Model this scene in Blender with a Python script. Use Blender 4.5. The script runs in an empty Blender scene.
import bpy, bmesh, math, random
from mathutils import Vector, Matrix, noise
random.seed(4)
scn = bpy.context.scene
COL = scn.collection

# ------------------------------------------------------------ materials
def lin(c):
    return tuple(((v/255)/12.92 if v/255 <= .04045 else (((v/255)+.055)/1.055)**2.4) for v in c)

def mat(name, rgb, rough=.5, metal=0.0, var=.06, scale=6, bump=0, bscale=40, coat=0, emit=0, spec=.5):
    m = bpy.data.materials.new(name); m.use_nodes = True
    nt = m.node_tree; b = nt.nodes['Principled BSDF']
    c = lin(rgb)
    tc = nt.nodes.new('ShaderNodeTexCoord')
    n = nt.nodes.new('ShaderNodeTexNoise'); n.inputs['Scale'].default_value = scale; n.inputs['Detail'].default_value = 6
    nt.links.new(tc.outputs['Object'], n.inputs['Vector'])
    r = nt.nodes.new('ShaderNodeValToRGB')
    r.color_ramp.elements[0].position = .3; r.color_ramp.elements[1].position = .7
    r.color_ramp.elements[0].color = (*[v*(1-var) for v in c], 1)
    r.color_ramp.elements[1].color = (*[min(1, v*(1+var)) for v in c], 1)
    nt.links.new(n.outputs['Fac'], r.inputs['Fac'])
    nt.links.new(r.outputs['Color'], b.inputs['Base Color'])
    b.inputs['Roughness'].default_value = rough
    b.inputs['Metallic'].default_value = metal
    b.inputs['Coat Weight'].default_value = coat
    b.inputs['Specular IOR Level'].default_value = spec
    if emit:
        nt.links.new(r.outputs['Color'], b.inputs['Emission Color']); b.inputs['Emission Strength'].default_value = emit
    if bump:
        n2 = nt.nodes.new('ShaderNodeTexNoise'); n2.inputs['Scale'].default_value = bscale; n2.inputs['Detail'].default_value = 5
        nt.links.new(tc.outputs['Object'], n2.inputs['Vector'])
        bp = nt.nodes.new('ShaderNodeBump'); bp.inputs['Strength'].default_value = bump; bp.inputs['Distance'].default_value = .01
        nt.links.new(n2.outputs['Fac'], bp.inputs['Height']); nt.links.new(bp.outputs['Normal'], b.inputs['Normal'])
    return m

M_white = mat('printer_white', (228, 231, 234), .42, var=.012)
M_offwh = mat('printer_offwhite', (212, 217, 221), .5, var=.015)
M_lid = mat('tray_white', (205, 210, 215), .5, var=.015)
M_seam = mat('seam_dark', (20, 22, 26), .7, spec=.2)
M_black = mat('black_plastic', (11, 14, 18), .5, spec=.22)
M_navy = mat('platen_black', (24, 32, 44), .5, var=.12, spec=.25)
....
[WHAT YOU NEED TO DO]: Reproduce only the lines from the top of the material through the one bearing "COL = scn.collection", each exactly as it stands.

[IN RESPONSE]:
Model this scene in Blender with a Python script. Use Blender 4.5. The script runs in an empty Blender scene.
import bpy, bmesh, math, random
from mathutils import Vector, Matrix, noise
random.seed(4)
scn = bpy.context.scene
COL = scn.collection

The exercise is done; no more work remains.